» DATASET SECTION:
--- Begin ---
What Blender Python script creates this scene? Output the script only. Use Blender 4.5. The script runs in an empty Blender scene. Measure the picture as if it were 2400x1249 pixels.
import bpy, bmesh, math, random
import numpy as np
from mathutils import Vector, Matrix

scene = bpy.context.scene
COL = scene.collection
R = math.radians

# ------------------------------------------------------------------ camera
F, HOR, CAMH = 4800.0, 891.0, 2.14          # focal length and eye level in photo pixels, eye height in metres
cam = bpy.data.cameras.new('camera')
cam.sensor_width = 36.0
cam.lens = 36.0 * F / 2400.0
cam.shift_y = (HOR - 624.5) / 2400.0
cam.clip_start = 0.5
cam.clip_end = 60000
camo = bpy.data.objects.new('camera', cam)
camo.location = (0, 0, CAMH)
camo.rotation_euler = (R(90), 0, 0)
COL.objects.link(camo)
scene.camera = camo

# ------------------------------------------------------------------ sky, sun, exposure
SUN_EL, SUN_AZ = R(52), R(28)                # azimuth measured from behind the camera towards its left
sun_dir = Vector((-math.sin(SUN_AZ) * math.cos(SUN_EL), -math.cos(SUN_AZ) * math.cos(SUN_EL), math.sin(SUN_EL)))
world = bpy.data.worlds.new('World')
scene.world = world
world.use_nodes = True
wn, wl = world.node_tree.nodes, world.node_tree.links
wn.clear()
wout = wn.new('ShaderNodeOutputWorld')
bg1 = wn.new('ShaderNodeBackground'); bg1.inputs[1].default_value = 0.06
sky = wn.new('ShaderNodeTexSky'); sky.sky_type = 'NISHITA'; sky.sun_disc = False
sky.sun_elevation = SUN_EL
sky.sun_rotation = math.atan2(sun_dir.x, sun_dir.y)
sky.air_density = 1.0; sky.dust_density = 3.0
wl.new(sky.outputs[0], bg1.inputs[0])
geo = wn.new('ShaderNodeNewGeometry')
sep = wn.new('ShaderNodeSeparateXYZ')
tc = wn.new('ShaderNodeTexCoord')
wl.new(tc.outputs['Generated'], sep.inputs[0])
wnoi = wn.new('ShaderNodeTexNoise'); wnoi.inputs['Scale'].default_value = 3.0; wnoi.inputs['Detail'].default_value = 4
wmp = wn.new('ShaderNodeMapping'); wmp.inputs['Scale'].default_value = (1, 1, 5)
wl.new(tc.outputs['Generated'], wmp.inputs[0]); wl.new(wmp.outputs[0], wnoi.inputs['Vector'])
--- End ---
Transcribe the material above in its entirety. Match it exactly.

What Blender Python script creates this scene? Output the script only. Use Blender 4.5. The script runs in an empty Blender scene. Measure the picture as if it were 2400x1249 pixels.
import bpy, bmesh, math, random
import numpy as np
from mathutils import Vector, Matrix

scene = bpy.context.scene
COL = scene.collection
R = math.radians

# ------------------------------------------------------------------ camera
F, HOR, CAMH = 4800.0, 891.0, 2.14          # focal length and eye level in photo pixels, eye height in metres
cam = bpy.data.cameras.new('camera')
cam.sensor_width = 36.0
cam.lens = 36.0 * F / 2400.0
cam.shift_y = (HOR - 624.5) / 2400.0
cam.clip_start = 0.5
cam.clip_end = 60000
camo = bpy.data.objects.new('camera', cam)
camo.location = (0, 0, CAMH)
camo.rotation_euler = (R(90), 0, 0)
COL.objects.link(camo)
scene.camera = camo

# ------------------------------------------------------------------ sky, sun, exposure
SUN_EL, SUN_AZ = R(52), R(28)                # azimuth measured from behind the camera towards its left
sun_dir = Vector((-math.sin(SUN_AZ) * math.cos(SUN_EL), -math.cos(SUN_AZ) * math.cos(SUN_EL), math.sin(SUN_EL)))
world = bpy.data.worlds.new('World')
scene.world = world
world.use_nodes = True
wn, wl = world.node_tree.nodes, world.node_tree.links
wn.clear()
wout = wn.new('ShaderNodeOutputWorld')
bg1 = wn.new('ShaderNodeBackground'); bg1.inputs[1].default_value = 0.06
sky = wn.new('ShaderNodeTexSky'); sky.sky_type = 'NISHITA'; sky.sun_disc = False
sky.sun_elevation = SUN_EL
sky.sun_rotation = math.atan2(sun_dir.x, sun_dir.y)
sky.air_density = 1.0; sky.dust_density = 3.0
wl.new(sky.outputs[0], bg1.inputs[0])
geo = wn.new('ShaderNodeNewGeometry')
sep = wn.new('ShaderNodeSeparateXYZ')
tc = wn.new('ShaderNodeTexCoord')
wl.new(tc.outputs['Generated'], sep.inputs[0])
wnoi = wn.new('ShaderNodeTexNoise'); wnoi.inputs['Scale'].default_value = 3.0; wnoi.inputs['Detail'].default_value = 4
wmp = wn.new('ShaderNodeMapping'); wmp.inputs['Scale'].default_value = (1, 1, 5)
wl.new(tc.outputs['Generated'], wmp.inputs[0]); wl.new(wmp.outputs[0], wnoi.inputs['Vector'])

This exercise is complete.